Ale szybko okazało się, że z dokumentacji dźwiękowej będą nici, ponieważ znicza nie dało się ponownie odpalić. Ta pozytywka zagrała tylko raz..




*Ps) Sny snami. Początkowo serdecznie ów pomysł obśmiałam, bo przekonana byłam, iż znicz z pozytywką, to jedynie efekt iście pythonowskich żartów fotoshopowych. W sieci jednak wygrzebałam, że to makabryczne zjawisko nie jest żadną fikcją! Ba! Jeśli wierzyć źródłom, już w ubiegłym roku grające lampki zostały uznane za absolutny hit na Wszystkich Świętych! Wiecie już doskonale, że mojej wyobraźni nie trzeba dużo.

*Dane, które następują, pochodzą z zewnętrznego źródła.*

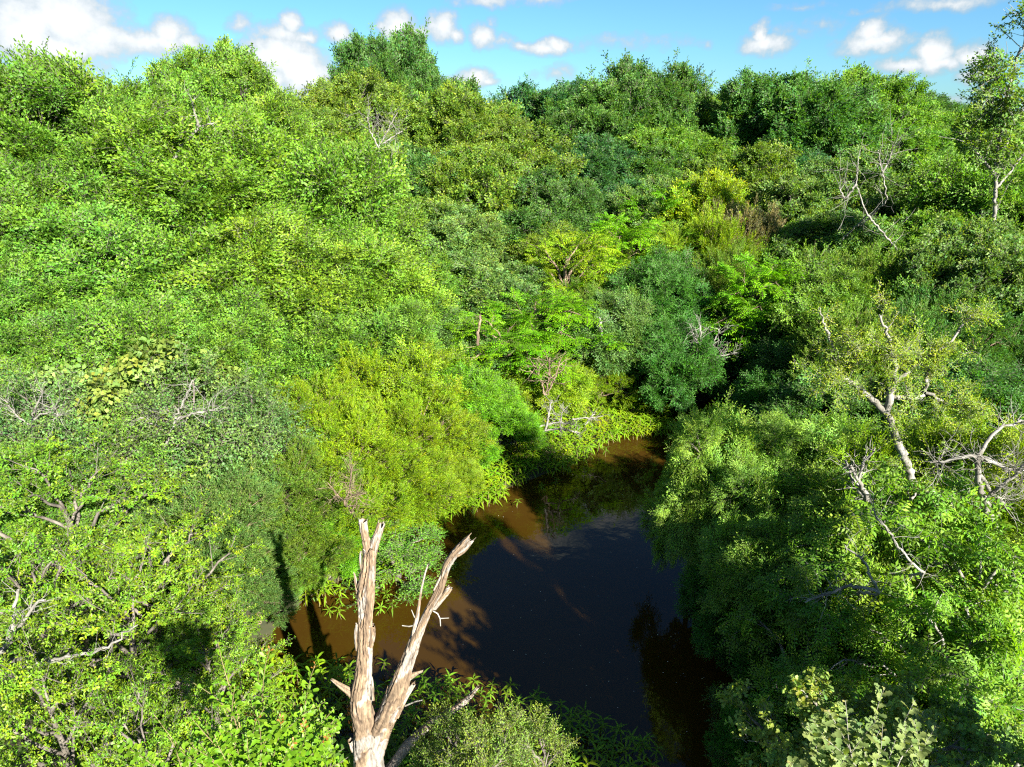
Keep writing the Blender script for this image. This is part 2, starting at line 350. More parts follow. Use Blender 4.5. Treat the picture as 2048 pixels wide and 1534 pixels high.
def grow(seed, H, R, zlo=.18, boughs=16, secs=6, per=8, temps=None, arch=.25, droop=.15, size=1.0, lump=.3, trunk_r=None,
         base_bias=.45, shape='dome', up=.35, out=1.15, jit=.5, bark=None, leafm=None, bare=0.0, fork=0, lean=(0, 0), spread=.20, yellow=.11, inner=.35):
    """one tree: (trunk mesh, crown mesh), base at the origin"""
    rng = np.random.default_rng(seed); wood = MB(); crown = MB()
    tr = trunk_r or .028 * H + .02
    top = np.array([lean[0], lean[1], H * .86])
    nT = 9; t = np.linspace(0, 1, nT)[:, None]
    tp = top * t + np.cumsum(rng.normal(0, R * .035, (nT, 3)), 0) * [1, 1, 0] + [0, 0, -.3]
    tp[0] = [0, 0, -.4]
    tube(wood, tp, np.linspace(tr, tr * .22, nT), 8)
    zc = (H + H * zlo) / 2; hz = (H - H * zlo) / 2
    Ps, Ds, Us = [], [], []
    lo = -.75 if shape != 'flat' else -.1
    for b in range(boughs):
        cz = 1 - (1 - lo) * (b + .4) / boughs; phi = b * 2.39996 + rng.normal(0, .3)
        sz = math.sqrt(max(0, 1 - cz * cz))
        k = 1 - lump + 1.25 * lump * rng.random()
        if shape == 'cone':
            zz = H * zlo + (H - H * zlo) * (cz * .5 + .5); rr = R * (1.08 - (cz * .5 + .5)) * k; tip = np.array([math.cos(phi) * rr, math.sin(phi) * rr, zz])
        else:
            tip = np.array([math.cos(phi) * sz * R * k, math.sin(phi) * sz * R * k, zc + cz * hz * (k * .5 + .5)])
        tip[:2] += np.array(lean) * np.clip(tip[2] / H, 0, 1)
        hd = math.hypot(tip[0] - lean[0] * .5, tip[1] - lean[1] * .5)
        zb = np.clip(tip[2] - hd * base_bias - .12 * H, .10 * H, .80 * H)
        u = np.clip((zb + .3) / (H * .86), 0, .97) * (nT - 1); i = int(u); p0 = tp[i] * (1 - u % 1) + tp[min(i + 1, nT - 1)] * (u % 1)
        v = tip - p0; ln = np.linalg.norm(v)
        pts = bez(p0, p0 + v * [.35, .35, .25] + [0, 0, arch * ln], p0 + v * [.72, .72, .8] + [0, 0, arch * ln * .9], tip - [0, 0, droop * ln * .3], 8)
        pts[1:-1] += rng.normal(0, .025 * ln, (6, 3))
        r0 = max(.012, tr * .42 * (ln / (R * 1.3)) ** .8)
        tube(wood, pts, np.linspace(r0, .008 + .001 * H, 8), 5)
        for s in range(secs):
            tt = .34 + .66 * (s + rng.random() * .7) / secs; f = min(tt * 7, 6.99); i = int(f); q0 = pts[i] * (1 - f % 1) + pts[i + 1] * (f % 1)
            tg = nrm(pts[i + 1] - pts[i]); side = nrm(np.cross(tg, [0, 0, 1.])) * (1 if s % 2 else -1)
            d = nrm(tg * .75 + side * rng.uniform(.3, 1.0) + np.array([0, 0, rng.normal(.12, .3)]))
            if s == secs - 1: d = tg; q0 = pts[-2]
            l2 = R * rng.uniform(.26, .46) * (1.15 - .3 * tt) if shape != 'cone' else R * rng.uniform(.2, .36)
            q = q0 + d * l2 * np.linspace(0, 1, 4)[:, None] + np.array([0, 0, -1]) * droop * l2 * (np.linspace(0, 1, 4)[:, None] ** 2)
            tube(wood, q, np.linspace(max(.006, r0 * .3), .004, 4), 3)
            if rng.random() < bare: continue
            m = max(2, int(per * rng.uniform(.7, 1.3)))
            w = rng.random(m) ** .55 * 3; w[0] = 2.99; i = np.minimum(w.astype(int), 2); ww = (w - i)[:, None]
            pp = q[i] * (1 - ww) + q[i + 1] * ww
            g = nrm(q[i + 1] - q[i]); sg = nrm(np.cross(g, [0, 0, 1.])) * rng.choice([-1., 1.], m)[:, None]
            dd = g * .8 + sg * rng.uniform(0, .9, m)[:, None] + rng.normal(0, jit, (m, 3)) + [0, 0, .12 - droop * .6]
            o = nrm(pp - np.array([lean[0] * .5, lean[1] * .5, zc * .8])); uu = np.array([0, 0, up]) + o * out + rng.normal(0, jit, (m, 3))
            Ps.append(pp + rng.normal(0, .06 * R * .3, (m, 3))); Ds.append(dd); Us.append(uu)
    Ps = np.concatenate(Ps); Ds = np.concatenate(Ds); Us = np.concatenate(Us)
    # slow drift of tone through the crown: some boughs yellower, some bluer
    ph = rng.random(6) * 6.28
    a = np.sin(Ps[:, 0] * 2.1 / R * 1.5 + ph[0]) * np.sin(Ps[:, 2] * 3.2 / R + ph[1]) + .6 * np.sin(Ps[:, 1] * 3.3 / R + ph[2])
    tn = np.stack([1 + .10 * a, 1 + .03 * a, 1 - .08 * a], 1)
    scatter(crown, temps, Ps, Ds, Us, size * rng.uniform(.75, 1.2, len(Ps)), rng, tn, spread, yellow)
    wm = wood.mesh('trunk', [bark or BARK]); cm = crown.mesh('crown', [leafm or LEAF, bark or BARK])
    return dict(H=H, R=R, trunk=wm, crown=cm)

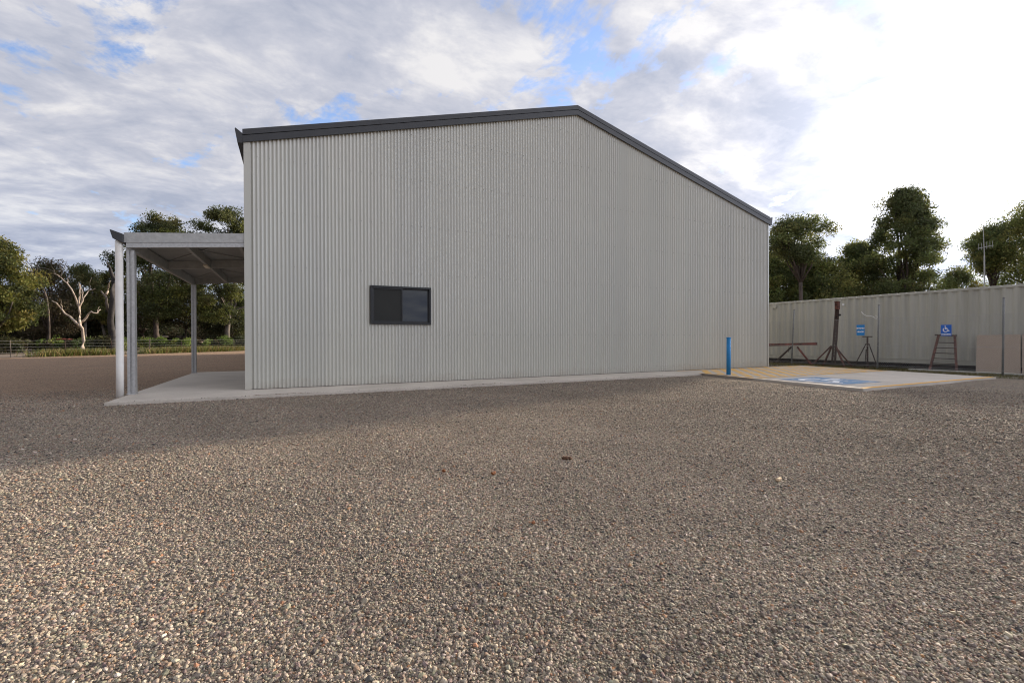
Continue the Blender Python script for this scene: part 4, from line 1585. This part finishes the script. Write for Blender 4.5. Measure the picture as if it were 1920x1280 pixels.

Zatem biorąc pod uwagę, że masa ludzi lubi kupować podobną tandetę (i to w ilości większej, niż sztuk jeden), od razu w głowie usłyszałam mrożącą krew w żyłach kakofonię płynącą z cmentarzy pełnych samogrających grobów.
Notabene ciekawe, kiedy zaczną produkować cmentarne pozytywki z obracającym się w kółko aniołkiem i kłaniającym rytmicznie wieczkiem, względnie wirujące wieńce.

Czy ktoś mi wyjaśni, jak w takich warunkach w ogóle można oddać się zadumie?!

26 października 2012

Doppel Herz..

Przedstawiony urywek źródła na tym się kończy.